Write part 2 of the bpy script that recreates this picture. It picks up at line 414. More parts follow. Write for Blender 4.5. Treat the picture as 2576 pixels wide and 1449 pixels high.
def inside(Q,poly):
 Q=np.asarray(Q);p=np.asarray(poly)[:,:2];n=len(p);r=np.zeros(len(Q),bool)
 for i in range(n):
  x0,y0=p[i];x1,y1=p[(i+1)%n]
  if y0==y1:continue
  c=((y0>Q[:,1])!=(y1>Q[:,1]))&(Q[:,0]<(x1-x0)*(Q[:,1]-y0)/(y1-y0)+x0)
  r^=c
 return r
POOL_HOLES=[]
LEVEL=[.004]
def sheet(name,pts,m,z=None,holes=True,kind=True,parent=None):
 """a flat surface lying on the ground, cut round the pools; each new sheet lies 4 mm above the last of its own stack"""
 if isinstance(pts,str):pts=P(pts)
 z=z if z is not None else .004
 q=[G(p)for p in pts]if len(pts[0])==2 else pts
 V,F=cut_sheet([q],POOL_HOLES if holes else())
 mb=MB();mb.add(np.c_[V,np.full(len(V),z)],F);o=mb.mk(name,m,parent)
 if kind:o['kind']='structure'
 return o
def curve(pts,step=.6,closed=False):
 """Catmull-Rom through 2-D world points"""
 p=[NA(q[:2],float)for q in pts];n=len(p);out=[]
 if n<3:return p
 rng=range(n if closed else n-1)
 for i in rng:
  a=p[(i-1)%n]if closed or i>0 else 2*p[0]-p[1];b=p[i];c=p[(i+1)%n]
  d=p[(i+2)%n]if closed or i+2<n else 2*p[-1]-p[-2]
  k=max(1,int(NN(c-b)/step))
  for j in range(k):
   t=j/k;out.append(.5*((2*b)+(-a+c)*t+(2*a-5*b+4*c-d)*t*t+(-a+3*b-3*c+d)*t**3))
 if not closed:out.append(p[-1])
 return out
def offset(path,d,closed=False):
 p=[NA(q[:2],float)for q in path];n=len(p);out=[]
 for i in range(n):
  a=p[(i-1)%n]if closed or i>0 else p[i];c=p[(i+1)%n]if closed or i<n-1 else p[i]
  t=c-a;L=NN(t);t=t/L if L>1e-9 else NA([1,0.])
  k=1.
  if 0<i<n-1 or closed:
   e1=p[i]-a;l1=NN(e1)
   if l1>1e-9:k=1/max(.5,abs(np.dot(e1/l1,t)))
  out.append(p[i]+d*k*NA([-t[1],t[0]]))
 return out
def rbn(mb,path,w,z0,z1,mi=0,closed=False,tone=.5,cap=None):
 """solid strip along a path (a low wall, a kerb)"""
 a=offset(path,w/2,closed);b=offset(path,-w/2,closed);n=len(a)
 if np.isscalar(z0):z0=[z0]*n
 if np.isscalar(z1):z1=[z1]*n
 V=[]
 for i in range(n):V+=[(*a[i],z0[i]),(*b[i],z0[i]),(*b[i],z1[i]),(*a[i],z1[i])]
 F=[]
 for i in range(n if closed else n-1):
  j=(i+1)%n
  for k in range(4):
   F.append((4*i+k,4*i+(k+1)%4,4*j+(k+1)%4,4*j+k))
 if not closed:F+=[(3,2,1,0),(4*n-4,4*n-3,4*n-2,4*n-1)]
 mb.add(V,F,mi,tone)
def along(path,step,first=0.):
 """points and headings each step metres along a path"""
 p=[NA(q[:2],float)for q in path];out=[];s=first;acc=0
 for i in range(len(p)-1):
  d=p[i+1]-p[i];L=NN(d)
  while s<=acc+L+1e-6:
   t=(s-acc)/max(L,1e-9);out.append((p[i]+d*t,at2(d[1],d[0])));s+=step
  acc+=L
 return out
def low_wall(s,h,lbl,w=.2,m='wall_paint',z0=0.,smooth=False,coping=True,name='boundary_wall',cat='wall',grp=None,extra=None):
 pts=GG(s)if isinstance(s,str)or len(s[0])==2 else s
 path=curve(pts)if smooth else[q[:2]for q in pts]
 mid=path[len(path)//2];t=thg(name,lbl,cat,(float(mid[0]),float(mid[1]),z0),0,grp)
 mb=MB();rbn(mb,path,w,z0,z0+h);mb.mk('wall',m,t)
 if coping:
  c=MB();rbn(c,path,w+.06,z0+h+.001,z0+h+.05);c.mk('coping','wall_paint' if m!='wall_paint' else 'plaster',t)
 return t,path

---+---

◆ **Request**
Give the listing above again, word for word.

◆ **Complete answer**
Write part 2 of the bpy script that recreates this picture. It picks up at line 414. More parts follow. Write for Blender 4.5. Treat the picture as 2576 pixels wide and 1449 pixels high.
def inside(Q,poly):
 Q=np.asarray(Q);p=np.asarray(poly)[:,:2];n=len(p);r=np.zeros(len(Q),bool)
 for i in range(n):
  x0,y0=p[i];x1,y1=p[(i+1)%n]
  if y0==y1:continue
  c=((y0>Q[:,1])!=(y1>Q[:,1]))&(Q[:,0]<(x1-x0)*(Q[:,1]-y0)/(y1-y0)+x0)
  r^=c
 return r
POOL_HOLES=[]
LEVEL=[.004]
def sheet(name,pts,m,z=None,holes=True,kind=True,parent=None):
 """a flat surface lying on the ground, cut round the pools; each new sheet lies 4 mm above the last of its own stack"""
 if isinstance(pts,str):pts=P(pts)
 z=z if z is not None else .004
 q=[G(p)for p in pts]if len(pts[0])==2 else pts
 V,F=cut_sheet([q],POOL_HOLES if holes else())
 mb=MB();mb.add(np.c_[V,np.full(len(V),z)],F);o=mb.mk(name,m,parent)
 if kind:o['kind']='structure'
 return o
def curve(pts,step=.6,closed=False):
 """Catmull-Rom through 2-D world points"""
 p=[NA(q[:2],float)for q in pts];n=len(p);out=[]
 if n<3:return p
 rng=range(n if closed else n-1)
 for i in rng:
  a=p[(i-1)%n]if closed or i>0 else 2*p[0]-p[1];b=p[i];c=p[(i+1)%n]
  d=p[(i+2)%n]if closed or i+2<n else 2*p[-1]-p[-2]
  k=max(1,int(NN(c-b)/step))
  for j in range(k):
   t=j/k;out.append(.5*((2*b)+(-a+c)*t+(2*a-5*b+4*c-d)*t*t+(-a+3*b-3*c+d)*t**3))
 if not closed:out.append(p[-1])
 return out
def offset(path,d,closed=False):
 p=[NA(q[:2],float)for q in path];n=len(p);out=[]
 for i in range(n):
  a=p[(i-1)%n]if closed or i>0 else p[i];c=p[(i+1)%n]if closed or i<n-1 else p[i]
  t=c-a;L=NN(t);t=t/L if L>1e-9 else NA([1,0.])
  k=1.
  if 0<i<n-1 or closed:
   e1=p[i]-a;l1=NN(e1)
   if l1>1e-9:k=1/max(.5,abs(np.dot(e1/l1,t)))
  out.append(p[i]+d*k*NA([-t[1],t[0]]))
 return out
def rbn(mb,path,w,z0,z1,mi=0,closed=False,tone=.5,cap=None):
 """solid strip along a path (a low wall, a kerb)"""
 a=offset(path,w/2,closed);b=offset(path,-w/2,closed);n=len(a)
 if np.isscalar(z0):z0=[z0]*n
 if np.isscalar(z1):z1=[z1]*n
 V=[]
 for i in range(n):V+=[(*a[i],z0[i]),(*b[i],z0[i]),(*b[i],z1[i]),(*a[i],z1[i])]
 F=[]
 for i in range(n if closed else n-1):
  j=(i+1)%n
  for k in range(4):
   F.append((4*i+k,4*i+(k+1)%4,4*j+(k+1)%4,4*j+k))
 if not closed:F+=[(3,2,1,0),(4*n-4,4*n-3,4*n-2,4*n-1)]
 mb.add(V,F,mi,tone)
def along(path,step,first=0.):
 """points and headings each step metres along a path"""
 p=[NA(q[:2],float)for q in path];out=[];s=first;acc=0
 for i in range(len(p)-1):
  d=p[i+1]-p[i];L=NN(d)
  while s<=acc+L+1e-6:
   t=(s-acc)/max(L,1e-9);out.append((p[i]+d*t,at2(d[1],d[0])));s+=step
  acc+=L
 return out
def low_wall(s,h,lbl,w=.2,m='wall_paint',z0=0.,smooth=False,coping=True,name='boundary_wall',cat='wall',grp=None,extra=None):
 pts=GG(s)if isinstance(s,str)or len(s[0])==2 else s
 path=curve(pts)if smooth else[q[:2]for q in pts]
 mid=path[len(path)//2];t=thg(name,lbl,cat,(float(mid[0]),float(mid[1]),z0),0,grp)
 mb=MB();rbn(mb,path,w,z0,z0+h);mb.mk('wall',m,t)
 if coping:
  c=MB();rbn(c,path,w+.06,z0+h+.001,z0+h+.05);c.mk('coping','wall_paint' if m!='wall_paint' else 'plaster',t)
 return t,path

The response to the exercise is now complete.